Written instruction –
Quote the lines that run from the line containing "Write a Blender" down to the line containing "scene.view_settings.view_transform = 'Standard'". Include both of those lines, reproduce each exactly, and omit everything else.
Start of Records supplied
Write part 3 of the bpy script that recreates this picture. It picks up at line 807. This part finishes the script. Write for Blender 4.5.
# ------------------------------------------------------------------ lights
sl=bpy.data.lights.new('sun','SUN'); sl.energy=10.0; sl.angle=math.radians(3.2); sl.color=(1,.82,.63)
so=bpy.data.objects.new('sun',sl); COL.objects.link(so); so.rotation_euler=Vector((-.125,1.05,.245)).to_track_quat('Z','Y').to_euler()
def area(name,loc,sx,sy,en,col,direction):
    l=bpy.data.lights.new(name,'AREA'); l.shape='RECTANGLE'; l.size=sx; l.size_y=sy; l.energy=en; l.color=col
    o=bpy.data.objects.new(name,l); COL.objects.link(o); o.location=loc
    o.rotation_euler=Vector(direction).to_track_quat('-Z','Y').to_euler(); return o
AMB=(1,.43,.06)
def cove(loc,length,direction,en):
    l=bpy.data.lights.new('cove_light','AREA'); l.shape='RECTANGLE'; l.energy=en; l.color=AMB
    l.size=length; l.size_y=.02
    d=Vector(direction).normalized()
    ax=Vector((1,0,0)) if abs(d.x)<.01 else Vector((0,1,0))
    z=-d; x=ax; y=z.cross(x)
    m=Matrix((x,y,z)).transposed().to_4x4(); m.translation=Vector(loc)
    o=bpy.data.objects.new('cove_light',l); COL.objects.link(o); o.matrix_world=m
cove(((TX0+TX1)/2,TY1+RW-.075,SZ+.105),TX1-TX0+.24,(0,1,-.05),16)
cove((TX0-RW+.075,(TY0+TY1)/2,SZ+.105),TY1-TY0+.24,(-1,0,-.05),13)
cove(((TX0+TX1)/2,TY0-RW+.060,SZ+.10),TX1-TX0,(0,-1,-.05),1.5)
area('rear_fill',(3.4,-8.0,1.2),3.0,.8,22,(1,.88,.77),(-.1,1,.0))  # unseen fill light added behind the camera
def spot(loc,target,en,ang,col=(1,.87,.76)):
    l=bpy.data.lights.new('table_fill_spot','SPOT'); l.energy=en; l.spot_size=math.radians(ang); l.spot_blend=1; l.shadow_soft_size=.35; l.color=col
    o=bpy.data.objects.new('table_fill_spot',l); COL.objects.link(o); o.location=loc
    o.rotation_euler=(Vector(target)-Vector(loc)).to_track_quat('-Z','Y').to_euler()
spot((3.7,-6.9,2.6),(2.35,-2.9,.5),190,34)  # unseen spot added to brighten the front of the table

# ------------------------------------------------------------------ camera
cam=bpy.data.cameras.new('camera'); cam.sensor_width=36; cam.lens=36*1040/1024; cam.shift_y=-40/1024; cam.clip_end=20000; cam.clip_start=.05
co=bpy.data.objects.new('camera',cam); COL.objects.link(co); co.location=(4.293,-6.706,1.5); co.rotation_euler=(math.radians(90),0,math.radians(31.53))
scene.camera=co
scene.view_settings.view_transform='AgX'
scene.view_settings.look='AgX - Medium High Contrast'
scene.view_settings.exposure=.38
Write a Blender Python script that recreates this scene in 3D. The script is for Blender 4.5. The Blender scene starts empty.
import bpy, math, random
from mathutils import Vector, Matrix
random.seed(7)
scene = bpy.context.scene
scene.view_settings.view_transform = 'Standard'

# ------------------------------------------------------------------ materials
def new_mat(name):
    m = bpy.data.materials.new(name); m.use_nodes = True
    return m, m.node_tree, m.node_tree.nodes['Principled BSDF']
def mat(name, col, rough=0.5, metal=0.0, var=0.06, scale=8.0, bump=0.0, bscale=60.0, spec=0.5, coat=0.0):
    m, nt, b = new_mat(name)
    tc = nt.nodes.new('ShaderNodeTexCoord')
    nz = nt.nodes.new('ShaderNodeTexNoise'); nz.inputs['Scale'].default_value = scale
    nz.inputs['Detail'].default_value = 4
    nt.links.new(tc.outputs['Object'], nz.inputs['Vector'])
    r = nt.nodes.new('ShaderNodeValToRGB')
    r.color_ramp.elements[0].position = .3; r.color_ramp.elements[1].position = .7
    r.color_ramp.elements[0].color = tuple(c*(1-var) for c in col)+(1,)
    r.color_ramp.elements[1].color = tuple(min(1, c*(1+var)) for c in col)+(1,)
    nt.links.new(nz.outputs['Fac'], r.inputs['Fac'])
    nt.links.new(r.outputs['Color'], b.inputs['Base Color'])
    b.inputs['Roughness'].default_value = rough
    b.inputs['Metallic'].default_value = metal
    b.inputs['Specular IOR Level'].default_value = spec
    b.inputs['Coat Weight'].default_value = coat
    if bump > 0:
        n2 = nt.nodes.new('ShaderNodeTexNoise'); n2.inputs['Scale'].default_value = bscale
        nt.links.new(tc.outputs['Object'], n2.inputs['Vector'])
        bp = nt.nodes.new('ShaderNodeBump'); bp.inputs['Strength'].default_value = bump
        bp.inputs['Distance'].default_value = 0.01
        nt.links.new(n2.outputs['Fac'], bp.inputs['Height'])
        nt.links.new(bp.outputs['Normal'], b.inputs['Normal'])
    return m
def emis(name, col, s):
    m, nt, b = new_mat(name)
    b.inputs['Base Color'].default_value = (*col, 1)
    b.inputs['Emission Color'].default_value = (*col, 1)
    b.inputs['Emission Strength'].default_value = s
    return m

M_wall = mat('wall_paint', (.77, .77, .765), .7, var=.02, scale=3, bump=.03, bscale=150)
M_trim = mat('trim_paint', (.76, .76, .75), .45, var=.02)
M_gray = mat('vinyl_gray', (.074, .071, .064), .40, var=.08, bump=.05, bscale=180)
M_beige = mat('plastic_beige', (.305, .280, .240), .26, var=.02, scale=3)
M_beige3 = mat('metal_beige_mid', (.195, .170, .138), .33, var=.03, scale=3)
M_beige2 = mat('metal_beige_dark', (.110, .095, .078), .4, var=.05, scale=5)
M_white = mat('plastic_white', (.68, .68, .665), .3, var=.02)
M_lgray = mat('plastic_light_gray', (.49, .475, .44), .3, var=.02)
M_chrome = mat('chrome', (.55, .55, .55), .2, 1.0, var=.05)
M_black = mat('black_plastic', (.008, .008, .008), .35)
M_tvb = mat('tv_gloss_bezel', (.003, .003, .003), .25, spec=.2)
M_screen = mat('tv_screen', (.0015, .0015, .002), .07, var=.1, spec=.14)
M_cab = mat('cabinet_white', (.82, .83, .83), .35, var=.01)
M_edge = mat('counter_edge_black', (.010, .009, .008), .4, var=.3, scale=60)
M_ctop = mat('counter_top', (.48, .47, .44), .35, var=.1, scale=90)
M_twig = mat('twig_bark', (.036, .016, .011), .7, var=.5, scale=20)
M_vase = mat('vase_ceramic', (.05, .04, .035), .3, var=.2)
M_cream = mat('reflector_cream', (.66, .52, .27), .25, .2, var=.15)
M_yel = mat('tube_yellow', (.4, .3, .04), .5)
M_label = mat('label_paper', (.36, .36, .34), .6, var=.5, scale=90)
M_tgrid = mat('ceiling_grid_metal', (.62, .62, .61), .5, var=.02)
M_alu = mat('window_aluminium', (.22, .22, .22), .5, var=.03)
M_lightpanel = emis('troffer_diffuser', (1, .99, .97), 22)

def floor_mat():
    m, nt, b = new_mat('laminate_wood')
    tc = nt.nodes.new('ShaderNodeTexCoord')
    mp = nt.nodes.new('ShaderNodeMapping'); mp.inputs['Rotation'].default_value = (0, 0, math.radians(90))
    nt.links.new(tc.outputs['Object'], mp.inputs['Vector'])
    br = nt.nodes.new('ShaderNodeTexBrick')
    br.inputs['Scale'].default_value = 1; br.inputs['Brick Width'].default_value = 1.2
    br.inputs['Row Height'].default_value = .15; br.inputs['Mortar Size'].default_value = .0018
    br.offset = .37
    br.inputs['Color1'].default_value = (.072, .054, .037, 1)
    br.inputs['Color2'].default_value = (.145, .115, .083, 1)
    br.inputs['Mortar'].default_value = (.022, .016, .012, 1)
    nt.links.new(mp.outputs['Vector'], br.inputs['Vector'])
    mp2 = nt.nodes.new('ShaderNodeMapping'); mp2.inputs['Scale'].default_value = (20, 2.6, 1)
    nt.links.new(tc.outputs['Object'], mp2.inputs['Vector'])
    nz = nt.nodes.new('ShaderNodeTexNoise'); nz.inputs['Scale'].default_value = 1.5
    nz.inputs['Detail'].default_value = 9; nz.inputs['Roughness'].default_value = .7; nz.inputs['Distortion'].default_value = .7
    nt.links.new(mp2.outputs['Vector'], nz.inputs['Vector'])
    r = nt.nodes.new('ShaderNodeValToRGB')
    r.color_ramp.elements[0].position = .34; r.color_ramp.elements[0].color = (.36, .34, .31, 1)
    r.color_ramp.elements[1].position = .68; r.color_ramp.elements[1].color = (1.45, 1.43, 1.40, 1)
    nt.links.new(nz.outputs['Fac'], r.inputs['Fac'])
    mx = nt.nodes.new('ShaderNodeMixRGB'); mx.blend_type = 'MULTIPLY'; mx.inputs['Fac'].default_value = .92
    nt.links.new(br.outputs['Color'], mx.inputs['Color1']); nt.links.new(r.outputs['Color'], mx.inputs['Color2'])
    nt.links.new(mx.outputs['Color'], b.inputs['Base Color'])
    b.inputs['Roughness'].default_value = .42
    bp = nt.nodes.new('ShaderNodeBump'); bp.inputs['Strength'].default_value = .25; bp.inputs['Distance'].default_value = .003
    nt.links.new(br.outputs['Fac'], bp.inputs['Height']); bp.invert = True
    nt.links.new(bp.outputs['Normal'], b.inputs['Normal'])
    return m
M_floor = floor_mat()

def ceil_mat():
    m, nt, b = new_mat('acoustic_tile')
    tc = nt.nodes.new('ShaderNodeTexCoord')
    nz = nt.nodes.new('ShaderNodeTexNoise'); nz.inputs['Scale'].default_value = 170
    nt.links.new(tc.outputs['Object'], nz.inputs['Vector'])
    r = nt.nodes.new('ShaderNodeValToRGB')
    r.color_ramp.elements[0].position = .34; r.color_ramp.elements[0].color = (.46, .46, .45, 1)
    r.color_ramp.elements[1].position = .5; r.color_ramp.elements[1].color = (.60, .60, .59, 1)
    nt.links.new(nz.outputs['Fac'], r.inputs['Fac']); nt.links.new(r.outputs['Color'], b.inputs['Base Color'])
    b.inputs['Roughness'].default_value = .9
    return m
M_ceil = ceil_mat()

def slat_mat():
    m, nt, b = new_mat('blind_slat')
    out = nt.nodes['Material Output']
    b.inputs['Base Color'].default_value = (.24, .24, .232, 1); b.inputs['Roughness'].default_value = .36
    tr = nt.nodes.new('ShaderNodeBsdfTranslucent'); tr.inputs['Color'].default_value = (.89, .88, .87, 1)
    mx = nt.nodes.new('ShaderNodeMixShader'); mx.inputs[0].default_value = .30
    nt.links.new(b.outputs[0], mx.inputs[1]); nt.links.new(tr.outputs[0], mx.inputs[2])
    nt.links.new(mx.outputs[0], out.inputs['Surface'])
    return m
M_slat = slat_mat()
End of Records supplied
Solution for this exercise –
Write a Blender Python script that recreates this scene in 3D. The script is for Blender 4.5. The Blender scene starts empty.
import bpy, math, random
from mathutils import Vector, Matrix
random.seed(7)
scene = bpy.context.scene
scene.view_settings.view_transform = 'Standard'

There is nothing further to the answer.